What constitutes 'array access' in the context of algorithms?

Question

Below is an LSD Radix sort implementation in Java from a textbook to sort an array of strings where each string contains exactly W characters.

I want to count the number of array accesses during runtime. I've read that LSD sort is supposed to require n * c array accesses where n is the number of strings and c the amount of characters in each string. However, the algorithm below accesses more than one array several times. If I increment a counter at each of these I'll end up with a significant factor of nc.

So what exactly constitutes 'array access' in the context of algorithms? Is there only one instance of array access that is considered more significant that I should count here, or is this example in fact an inefficient implementation that uses more array access than necessary?

 public int lsdSort(String[] array, int W) {
  int access = 0;
  // Sort a[] on leading W characters.
  int N = array.length;
  String[] aux = new String[N];
  for (int d = W-1; d >= 0; d--)
  { // Sort by key-indexed counting on dth char.
    int[] count = new int[R+1]; // Compute frequency counts.
    for (int i = 0; i < N; i++) {
        count[array[i].charAt(d) + 1]++;
    }
    for (int r = 0; r < R; r++) {
        // Transform counts to indices.
        count[r+1] += count[r];
    }
    for (int i = 0; i < N; i++) {
        // Distribute.
        aux[count[array[i].charAt(d)]++] = array[i];

    }  
    for (int i = 0; i < N; i++) // Copy back.
        array[i] = aux[i];
  }

  return access;
  }

Answer 1

I've read that LSD sort is supposed to require n times c array accesses where n is the number of strings and c the amount of characters in each string.

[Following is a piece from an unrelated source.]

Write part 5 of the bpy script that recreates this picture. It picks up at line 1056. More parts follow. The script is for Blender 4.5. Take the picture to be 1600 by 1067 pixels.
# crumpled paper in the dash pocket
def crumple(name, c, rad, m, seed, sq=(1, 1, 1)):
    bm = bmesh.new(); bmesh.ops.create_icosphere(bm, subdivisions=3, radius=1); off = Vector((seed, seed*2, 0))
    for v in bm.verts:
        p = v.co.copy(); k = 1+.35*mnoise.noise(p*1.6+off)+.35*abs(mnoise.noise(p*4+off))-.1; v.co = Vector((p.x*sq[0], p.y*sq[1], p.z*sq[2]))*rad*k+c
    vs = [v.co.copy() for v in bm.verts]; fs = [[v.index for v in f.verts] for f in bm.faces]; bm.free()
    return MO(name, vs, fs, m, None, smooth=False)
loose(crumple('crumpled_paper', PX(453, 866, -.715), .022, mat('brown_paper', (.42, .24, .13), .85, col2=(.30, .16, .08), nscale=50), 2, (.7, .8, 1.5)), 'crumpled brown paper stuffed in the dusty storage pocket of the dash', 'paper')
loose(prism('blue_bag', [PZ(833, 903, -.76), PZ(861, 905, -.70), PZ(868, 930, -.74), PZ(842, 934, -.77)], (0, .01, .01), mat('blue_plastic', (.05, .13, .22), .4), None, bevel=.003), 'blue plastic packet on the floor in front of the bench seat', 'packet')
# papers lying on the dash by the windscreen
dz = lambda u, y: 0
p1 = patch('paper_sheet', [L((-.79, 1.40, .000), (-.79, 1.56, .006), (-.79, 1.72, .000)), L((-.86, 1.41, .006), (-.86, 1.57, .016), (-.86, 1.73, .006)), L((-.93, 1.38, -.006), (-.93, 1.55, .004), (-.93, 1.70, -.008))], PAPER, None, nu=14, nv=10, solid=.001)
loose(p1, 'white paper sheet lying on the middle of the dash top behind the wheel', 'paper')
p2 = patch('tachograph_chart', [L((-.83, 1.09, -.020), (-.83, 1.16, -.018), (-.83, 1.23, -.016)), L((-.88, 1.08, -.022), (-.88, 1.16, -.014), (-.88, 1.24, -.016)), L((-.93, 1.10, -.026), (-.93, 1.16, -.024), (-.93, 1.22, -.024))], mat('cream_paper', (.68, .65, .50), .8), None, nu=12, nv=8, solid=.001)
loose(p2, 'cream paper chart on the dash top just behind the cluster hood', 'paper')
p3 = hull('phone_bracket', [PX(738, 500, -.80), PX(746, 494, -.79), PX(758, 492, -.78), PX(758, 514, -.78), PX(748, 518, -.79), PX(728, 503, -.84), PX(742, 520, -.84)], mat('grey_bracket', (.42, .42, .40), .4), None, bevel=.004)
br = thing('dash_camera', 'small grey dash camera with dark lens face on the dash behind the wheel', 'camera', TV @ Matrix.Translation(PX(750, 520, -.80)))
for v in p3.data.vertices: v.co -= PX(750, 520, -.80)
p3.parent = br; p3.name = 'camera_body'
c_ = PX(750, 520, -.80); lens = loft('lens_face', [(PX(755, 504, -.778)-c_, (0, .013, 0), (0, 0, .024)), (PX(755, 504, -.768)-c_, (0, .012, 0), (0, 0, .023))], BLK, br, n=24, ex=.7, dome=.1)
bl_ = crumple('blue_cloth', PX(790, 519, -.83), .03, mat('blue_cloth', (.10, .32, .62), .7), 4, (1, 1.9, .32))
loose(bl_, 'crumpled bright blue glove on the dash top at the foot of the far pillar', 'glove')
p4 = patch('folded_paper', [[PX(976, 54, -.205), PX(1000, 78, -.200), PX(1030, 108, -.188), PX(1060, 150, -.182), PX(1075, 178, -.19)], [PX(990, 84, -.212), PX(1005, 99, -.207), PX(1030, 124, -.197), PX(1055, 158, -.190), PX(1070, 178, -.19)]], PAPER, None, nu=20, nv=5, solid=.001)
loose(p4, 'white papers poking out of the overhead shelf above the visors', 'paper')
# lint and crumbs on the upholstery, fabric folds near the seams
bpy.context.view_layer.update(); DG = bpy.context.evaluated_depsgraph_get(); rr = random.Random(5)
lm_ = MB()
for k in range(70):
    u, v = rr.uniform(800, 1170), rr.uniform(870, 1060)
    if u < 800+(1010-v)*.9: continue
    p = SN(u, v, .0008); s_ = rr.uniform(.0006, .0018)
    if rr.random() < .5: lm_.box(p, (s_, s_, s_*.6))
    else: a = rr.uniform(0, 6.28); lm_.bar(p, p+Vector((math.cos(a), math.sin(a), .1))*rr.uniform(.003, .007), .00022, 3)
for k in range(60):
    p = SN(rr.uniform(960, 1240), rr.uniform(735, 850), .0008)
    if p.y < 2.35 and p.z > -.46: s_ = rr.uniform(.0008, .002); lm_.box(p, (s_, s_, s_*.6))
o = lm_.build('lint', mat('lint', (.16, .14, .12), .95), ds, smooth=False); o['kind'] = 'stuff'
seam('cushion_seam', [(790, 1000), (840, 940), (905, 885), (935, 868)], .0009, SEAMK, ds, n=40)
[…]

Are you sure you haven't read that it's O(nc)? That's not the same thing at all. It's big-O notation. The point isn't to determine the exact number of array accesses - it's to talk about how it grows (or rather, the limit of how it can grow) as n or c increase. In this case it increases linearly - if you increase n by a factor of 1000, you would only expect the total cost to grow by a factor of 1000 too... whereas if it were an O(n²c) algorithm instead, it might grow by a factor of 1,000,000. (Strictly speaking any O(nc) algorithm is also O(n²c) due to it only being a limit, but let's not get into that.)